SUPPLIED INFORMATION:
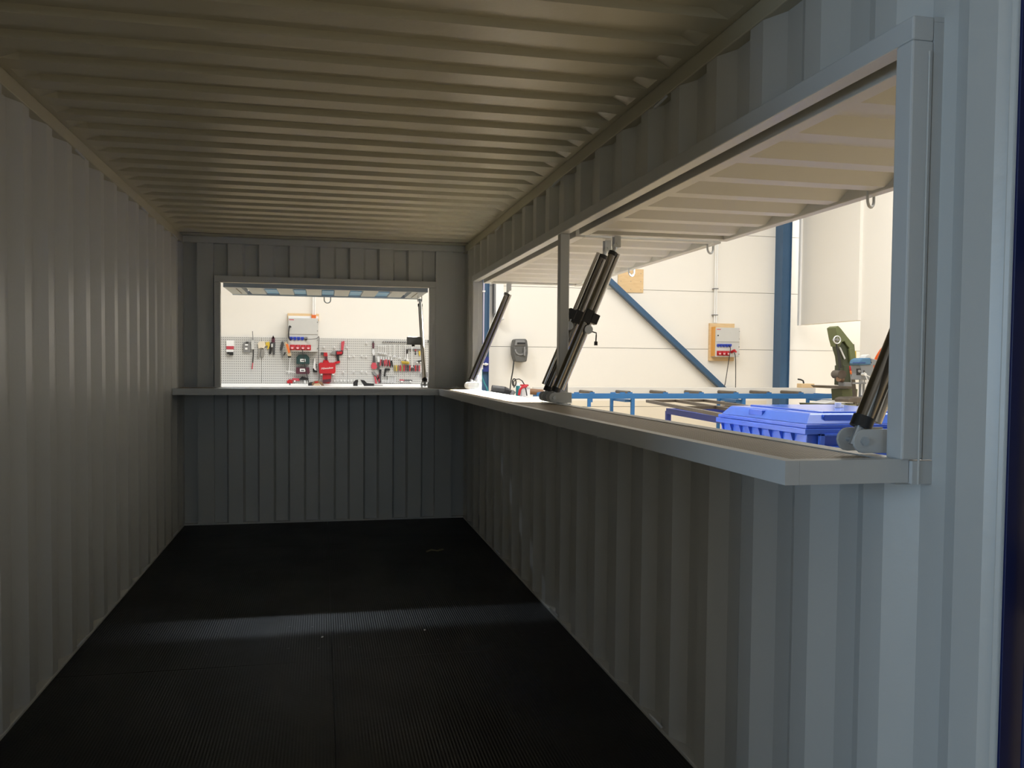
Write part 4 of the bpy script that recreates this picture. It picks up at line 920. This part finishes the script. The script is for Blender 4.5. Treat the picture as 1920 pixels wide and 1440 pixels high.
tb = thing('welded_frame', (5.9, 8.6, .82), 'long dark steel frame with cross bars lying on the blue trestle', 'steel frame')
fr = 'dsteel'
build('long_bar', MB().bar(F_A, F_A+fd*LN, .05, .04), fr, tb); build('long_bar', MB().bar(F_B, F_B+fd*LN, .05, .04), fr, tb)
mid = F_A.lerp(F_B, .5); build('long_bar', MB().bar(mid, mid+fd*LN, .05, .04), fr, tb)
for s in (0, .5, 1): build('cross_bar', MB().bar(F_A+fd*LN*s, F_B+fd*LN*s, .05, .04), fr, tb)
build('end_plate', MB().bar(F_B+fd*2.2+Vector((0, 0, .0)), F_B+fd*2.2+Vector((.12, 0, .0)), .10, .05), fr, tb)

# ---- blue lidded container
def bin_(X0, Y0, X1, Y1, zr, zl, zf, lab):
    t = thing('pallet_container', ((X0+X1)/2, (Y0+Y1)/2, zf), lab, 'container')
    build('body', MB().box(X0+.03, Y0+.03, zf+.12, X1-.03, Y1-.03, zr-.05), 'bin', t, bevel=.008)
    build('rim', MB().box(X0, Y0, zr-.05, X1, Y1, zr-.015), 'bin', t, bevel=.004)
    build('upper_rim', MB().box(X0+.012, Y0+.012, zr-.013, X1-.012, Y1-.012, zr+.012), 'bin', t, bevel=.004)
    for x in (X0+.08, X1-.2):
        for y in (Y0+.05, Y1-.2): build('foot', MB().box(x, y, zf, x+.12, y+.15, zf+.12), 'bin', t, bevel=.004)
    n = 8
    for i in range(n):
        y = Y0+.17+(Y1-Y0-.25)*i/(n-1)
        build('gusset', MB().add([(X0+.002, y, zr-.05), (X0+.002, y+.008, zr-.05), (X0+.03, y, zr-.13), (X0+.03, y+.008, zr-.13), (X0+.03, y, zr-.05), (X0+.03, y+.008, zr-.05)], [(0,2,4),(1,5,3),(0,1,3,2),(2,3,5,4),(4,5,1,0)]), 'bin', t)
    for i in range(3):
        x = X0+.45+.28*i
        build('front_rib', MB().box(x, Y0+.004, zr-.5, x+.012, Y0+.03, zr-.05), 'bin', t)
    # recessed handle frames
    for x in (X0+.1,):
        build('handle_frame', MB().box(x, Y0-.012, zr-.06, x+.30, Y0+.02, zr-.045).box(x, Y0-.012, zr-.145, x+.30, Y0+.02, zr-.125).box(x, Y0-.012, zr-.145, x+.03, Y0+.02, zr-.045).box(x+.27, Y0-.012, zr-.145, x+.30, Y0+.02, zr-.045), 'bin', t, bevel=.003)
    lz = zr+.014; i0 = .03; i1 = .075
    b = MB(); vs = []
    for z, k in ((lz, i0), (zl-.008, i1), (zl, i1+.015)):
        vs += [(X0+k, Y0+k, z), (X1-k, Y0+k, z), (X1-k, Y1-k, z), (X0+k, Y1-k, z)]
    b.add(vs, [(0,3,2,1), (0,1,5,4),(1,2,6,5),(2,3,7,6),(3,0,4,7),(4,5,9,8),(5,6,10,9),(6,7,11,10),(7,4,8,11),(8,9,10,11)])
    ld = build('lid', b, 'bin_lid', t, bevel=.003)
    build('raised_panel', MB().box(X0+.22, Y0+.15, zl-.004, X1-.15, Y1-.12, zl+.010), 'bin_lid', ld, bevel=.004)
    build('latch', MB().box(X0+.046, Y0+.60, zl-.055, X0+.075, Y0+.78, zl-.008), 'bin', ld, bevel=.003)
    build('latch', MB().box(X0+.16, Y0+.045, zl-.055, X0+.36, Y0+.075, zl-.006), 'bin', ld, bevel=.003)
    return t
bin_(4.10, 3.32, 5.20, 4.51, .98, 1.058, HF, 'big blue lidded plastic container just outside the long window')
q = (4.757,3.9,1.04)
tb = tag(build('white_cap', MB().cyl((q[0]-.03, 3.9, 1.07), (q[0]-.03, 3.9, 1.105), .022).cyl((q[0]+.01, 3.92, 1.07), (q[0]+.01, 3.92, 1.09), .018), 'white'), 'small white cap lying on the lid of the blue container', 'cap')
bin_(5.34, 3.5, 6.5, 4.7, .93, 1.0, HF, 'second blue lidded container standing behind the near actuator')

# ---- machines by the side wall
def ms(name, px, y0, y1, mt, par, bevel=.01): return build(name, MB().prism([(p[0], p[2]) for p in px], y0, y1), mt, par, bevel=bevel)
BY = 11.0
bs = thing('band_saw', (9.75, BY, HF), 'green metal band saw with raised arm by the doorway', 'band saw')
ms('saw_arm', ((9.49,11,2.031), (9.544,11,2.063), (9.58,11,2.033), (9.611,11,2.002), (9.704,11,1.9), (9.797,11,1.803), (9.838,11,1.759), (9.855,11,1.696), (9.77,11,1.686), (9.718,11,1.739), (9.666,11,1.81), (9.616,11,1.792), (9.578,11,1.719), (9.535,11,1.844)), BY-.12, BY+.12, 'green', bs, .006)
ms('arm_front', ((9.566,11,1.8), (9.636,11,1.81), (9.759,11,1.695), (9.84,11,1.705), (9.897,11,1.453), (9.872,11,1.273), (9.7,11,1.272), (9.666,11,1.416), (9.642,11,1.559), (9.599,11,1.666)), BY-.08, BY+.1, 'dgreen', bs, .006)
ms('blade_strip', ((9.579,10.9,1.717), (9.609,10.9,1.7), (9.704,10.9,1.523), (9.684,10.9,1.505)), BY-.11, BY-.09, 'lgrey', bs, 0)
ms('arm_rib', ((9.54,10.9,1.672), (9.57,10.9,1.673), (9.628,10.9,1.362), (9.598,10.9,1.361)), BY-.12, BY-.09, 'black', bs, 0)
ms('blade_guard', ((9.75,11,1.686), (9.85,11,1.705), (9.88,11,1.543), (9.837,11,1.435), (9.786,11,1.452)), BY-.13, BY-.08, 'green', bs)
build('wheel_rim', MB().tube([((9.472,10.8,1.828)[0]+.062*math.cos(a_), BY-.2, (9.472,10.8,1.828)[2]+.062*math.sin(a_)) for a_ in (2*PI*k/20 for k in range(20))], .009, 6, closed=True), 'steel', bs)
q = (9.472,10.8,1.828); build('wheel_hub', MB().cyl((q[0], BY-.22, q[2]), (q[0], BY-.1, q[2]), .022).bar((q[0]-.06, BY-.2, q[2]), (q[0]+.06, BY-.2, q[2]), .012, .012).bar((q[0], BY-.2, q[2]-.06), (q[0], BY-.2, q[2]+.06), .012, .012), 'grey', bs)
ms('column', ((9.677,11,1.407), (9.868,11,1.408), (9.898,11,1.057), (9.675,11,1.074)), BY-.1, BY+.15, 'dgreen', bs)
ms('strut', ((9.789,11,1.363), (9.849,11,1.363), (9.856,11,1.111), (9.816,11,1.111)), BY-.14, BY-.1, 'lgrey', bs, 0)
q = (9.591,11,1.235); build('motor', MB().cyl((q[0]-.02, BY-.22, q[2]+.02), (q[0]+.03, BY+.05, q[2]+.02), .072, seg=20), 'dsteel', bs, smooth=True); build('motor_foot', MB().cyl((q[0]-.06, BY-.18, q[2]-.055), (q[0]+.06, BY-.1, q[2]-.065), .045), 'skin_brown', bs, smooth=True)
ms('table', ((9.29,10.8,1.069), (9.785,10.8,1.061), (9.786,10.8,1.017), (9.35,10.8,1.025)), BY-.25, BY+.25, 'dsteel', bs)
ms('vise', ((9.614,10.8,1.127), (9.783,10.8,1.124), (9.786,10.8,1.044), (9.616,10.8,1.048)), BY-.24, BY-.05, 'grey', bs)
ms('base', ((9.617,11,1.011), (9.919,11,1.012), (9.905,11,0.804), (9.642,11,0.804)), BY-.15, BY+.15, 'green', bs)
ms('drip_tray', ((9.109,10.9,0.764), (10.28,10.9,0.763), (10.241,10.9,0.691), (9.16,10.9,0.693)), BY-.3, BY+.3, 'dgreen', bs)
ms('stand', ((9.245,11,0.688), (10.316,11,0.685), (9.98,11,HF), (9.0,11,HF)), BY-.28, BY+.28, 'green', bs)
ms('tray_cover', ((9.201,10.7,0.773), (9.415,10.7,0.826), (9.593,10.7,0.773)), BY-.3, BY+.1, 'lgrey', bs, 0)
build('cable', MB().tube([(9.493,10.85,1.759), (9.528,10.85,1.592), (9.551,10.85,1.45), (9.566,10.85,1.273)], .012, 6), 'cable', bs)
ms('yellow_cover', ((10.07,11.2,1.657), (10.127,11.2,1.658), (10.131,11.2,1.529), (10.059,11.2,1.529)), 11.2, 11.3, 'yellow', bs)
ms('rear_post', ((9.99,11.2,1.766), (10.041,11.2,1.775), (10.079,11.2,1.529), (10.042,11.2,1.364)), 11.14, 11.22, 'dgreen', bs)

DY = 10.2
dp = thing('drill_press', (9.55, DY, HF), 'grey and blue pillar drill press beside the band saw', 'drill press')
ms('head', ((9.384,10.2,1.413), (9.621,10.2,1.44), (9.644,10.2,1.28), (9.59,10.2,1.178), (9.4,10.2,1.177), (9.416,10.2,1.278)), DY-.12, DY+.12, 'dpgrey', dp)
ms('belt_cover', ((9.35,10.2,1.438), (9.363,10.2,1.489), (9.428,10.2,1.519), (9.561,10.2,1.524), (9.574,10.2,1.415), (9.365,10.2,1.405)), DY-.14, DY+.1, 'dpblue', dp, .015)
ms('cover_band', ((9.242,10.05,1.449), (9.462,10.05,1.451), (9.463,10.05,1.439), (9.243,10.05,1.437)), DY-.15, DY-.14, 'deepblue', dp, 0)
ms('motor', ((9.635,10.3,1.517), (9.751,10.3,1.493), (9.768,10.3,1.416), (9.638,10.3,1.398)), DY-.05, DY+.2, 'dpgrey', dp, .015)
ms('top_cap', ((9.538,10.3,1.559), (9.585,10.3,1.581), (9.624,10.3,1.56), (9.644,10.3,1.518), (9.52,10.3,1.516)), DY-.05, DY+.1, 'lgrey', dp, .01)
ms('control_panel', ((9.32,10.05,1.354), (9.39,10.05,1.355), (9.393,10.05,1.251), (9.323,10.05,1.25)), DY-.14, DY-.12, 'black', dp, .003)
q = (9.358,10.05,1.313); build('dial', MB().cyl((q[0], DY-.155, q[2]), (q[0], DY-.14, q[2]), .022, seg=14), 'grey', dp)
q = (9.485,10.2,1.194); q2 = (9.492,10.2,0.932); qm = (9.487,10.2,1.118)
build('quill', MB().cyl((q[0], DY-.04, q[2]), (q[0], DY-.04, qm[2]), .032).cyl((q[0], DY-.04, qm[2]), (q[0], DY-.04, q2[2]), .011), 'steel', dp, smooth=True)
q = (9.56,10.2,1.237); q2 = (9.573,10.2,0.771); build('pillar', MB().cyl((q[0], DY+.06, q[2]), (q[0], DY+.06, HF+.02), .045), 'dpgrey', dp, smooth=True)
ms('depth_rail', ((9.329,10.1,1.137), (9.518,10.1,1.137), (9.518,10.1,1.112), (9.33,10.1,1.111)), DY-.10, DY-.02, 'dpgrey', dp, 0)
q = (9.431,10,1.264); b = MB().cyl((q[0], DY-.2, q[2]), (q[0], DY-.1, q[2]), .022)
kn = MB()
for px in ((9.564,10,1.198), (9.486,10,1.131), (9.401,10,1.314)):
    b.cyl((q[0], DY-.19, q[2]), (px[0], DY-.2, px[2]), .007, seg=6); kn.sphere((px[0], DY-.2, px[2]), .015, 10, 6)
build('feed_spokes', b, 'steel', dp); build('knob', kn, 'black', dp)
ms('worktable', ((9.139,10.1,0.877), (9.204,10.1,0.902), (9.467,10.1,0.91), (9.535,10.1,0.86), (9.536,10.1,0.818), (9.14,10.1,0.827)), DY-.2, DY+.15, 'dsteel', dp)
ms('support_arm', ((9.188,10.1,0.793), (9.357,10.1,0.793), (9.359,10.1,0.726), (9.19,10.1,0.735)), DY-.1, DY+.1, 'cream', dp)
ms('front_post', ((9.33,10.1,0.743), (9.425,10.1,0.742), (9.433,10.1,0.44), (9.339,10.1,0.44)), DY-.1, DY, 'cream', dp)
build('foot', MB().box(q[0]-.3, DY-.3, HF, q[0]+.2, DY+.3, HF+.05), 'dpgrey', dp, bevel=.01)
build('power_lead', MB().tube([(9.564,10.1,1.498), (9.623,10.1,1.415), (9.638,10.1,1.239), (9.658,10.1,1.045)], .007, 6), 'cable', dp)
ms('side_box', ((9.539,10.1,1.398), (9.605,10.1,1.398), (9.6,10.1,1.239), (9.554,10.1,1.188)), DY-.08, DY+.05, 'black', dp)
ms('white_plate', ((9.747,10.4,1.175), (9.874,10.4,1.176), (9.881,10.4,0.916), (9.754,10.4,0.916)), DY+.16, DY+.2, 'white', dp)
tb = thing('grinder_stack', (9.3, 10.6, HF), 'red and amber machine guard wedged between band saw and drill press', 'guard')
ms('red_guard', ((9.594,10.6,1.397), (9.682,10.6,1.398), (9.674,10.6,1.328), (9.605,10.6,1.319)), 10.55, 10.65, 'red', tb)
ms('amber_guard', ((9.605,10.6,1.319), (9.693,10.6,1.328), (9.695,10.6,1.259), (9.617,10.6,1.258)), 10.55, 10.65, 'orange', tb)
ms('yellow_guard', ((9.647,10.6,1.25), (9.696,10.6,1.25), (9.687,10.6,1.189), (9.658,10.6,1.188)), 10.56, 10.64, 'yellow', tb)
ms('pedestal', ((9.617,10.6,1.258), (9.656,10.6,1.258), (9.86,10.6,HF), (9.78,10.6,HF)), 10.58, 10.62, 'dsteel', tb, 0)
# orange sling on the side wall
s0 = Vector((11.08,11.961,1.75))
pts = []
for k in range(20):
    a_ = 2*PI*k/20; u = .10*math.cos(a_); v = .28*math.sin(a_)
    pts.append((11.07, s0.y-.16+u*1.2-v*.65*-1*-.9, s0.z-.20+v*.8))
tag(build('orange_sling', MB().tube(pts, .035, 8, closed=True), 'orange_strap', smooth=True), 'orange lifting sling hanging on the white side wall', 'sling')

TASK GOAL:
Reproduce the material above exactly, first line through the line that contains "0, .0)), .10, .05), fr, tb)", minus the pictures.

OUTPUT OF THE EXERCISE:
Write part 4 of the bpy script that recreates this picture. It picks up at line 920. This part finishes the script. The script is for Blender 4.5. Treat the picture as 1920 pixels wide and 1440 pixels high.
tb = thing('welded_frame', (5.9, 8.6, .82), 'long dark steel frame with cross bars lying on the blue trestle', 'steel frame')
fr = 'dsteel'
build('long_bar', MB().bar(F_A, F_A+fd*LN, .05, .04), fr, tb); build('long_bar', MB().bar(F_B, F_B+fd*LN, .05, .04), fr, tb)
mid = F_A.lerp(F_B, .5); build('long_bar', MB().bar(mid, mid+fd*LN, .05, .04), fr, tb)
for s in (0, .5, 1): build('cross_bar', MB().bar(F_A+fd*LN*s, F_B+fd*LN*s, .05, .04), fr, tb)
build('end_plate', MB().bar(F_B+fd*2.2+Vector((0, 0, .0)), F_B+fd*2.2+Vector((.12, 0, .0)), .10, .05), fr, tb)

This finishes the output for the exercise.